Tenía ese talento. Y supo enardecer a las masas explotando sus instintos más bajos. Poco tiempo después de llegar al poder, quiso concentrarlo por completo en sus manos. Para entonces ya había destruido a los demás partidos y a las elecciones del 12 de noviembre de 1933 solo se presentaron los nazis. Obtuvieron el 91,2% de apoyo. Los alemanes se habían rendido a su líder, abandonando toda razón, enceguecidos por su imponente despliegue de fuerza y poder. Lo peor todavía no había empezado. 

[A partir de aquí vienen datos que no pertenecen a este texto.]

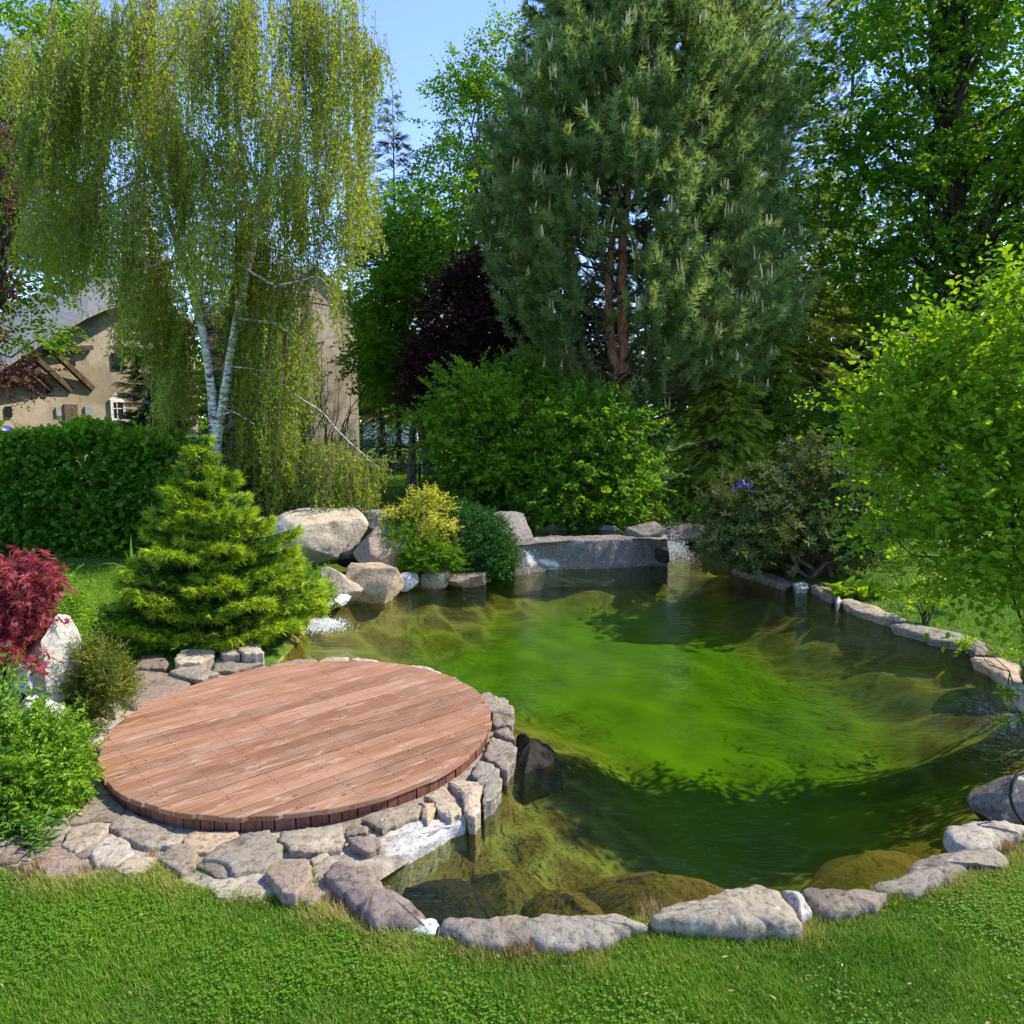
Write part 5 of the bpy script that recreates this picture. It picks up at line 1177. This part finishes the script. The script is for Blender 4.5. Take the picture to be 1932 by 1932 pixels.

Perezoso, resentido, rebelde, huraño, obstinado y sin objetivos. Tenía frenéticos ataques de entusiasmo y una total falta de realismo. Autodidactismo dogmático, extravagancia, egocentrismo. Arrebatos repentinos de ira y cólera. Fue un fanático de la guerra y un soldado entregado. Carecía de sentido del humor. Adoraba a Wagner, sus historias de lucha titánica y redención, de victoria y muerte. Kershaw se pregunta al principio de su libro: “¿Cómo podemos explicar que alguien con tan pocos dotes intelectuales y tan escasos atributos sociales, alguien que estaba totalmente vacío fuera de su vida política, inaccesible e impenetrable incluso para quienes formaban parte de su entorno más íntimo, al parecer incapaz de mantener una amistad verdadera, sin la formación que proporcionan los altos cargos, sin tan siquiera la menor experiencia de gobierno antes de convertirse en canciller del Reich pudiera, pese a todo, tener una repercusión histórica tan inmensa y hacer que el mundo entero contuviera la respiración?”. La respuesta no es fácil y el historiador británico intenta darle forma en las dos entregas de su biografía (más de 1.300 páginas en la versión sintética reunida en un único volumen). Acaso la observación de Hannah Arendt tenga en este punto alguna relevancia: Hitler consiguió convencer a una gran mayoría de alemanes de que con él entraban “al cauce por el que discurría la Historia”. Quedaron seducidos, saltaron a la oscuridad.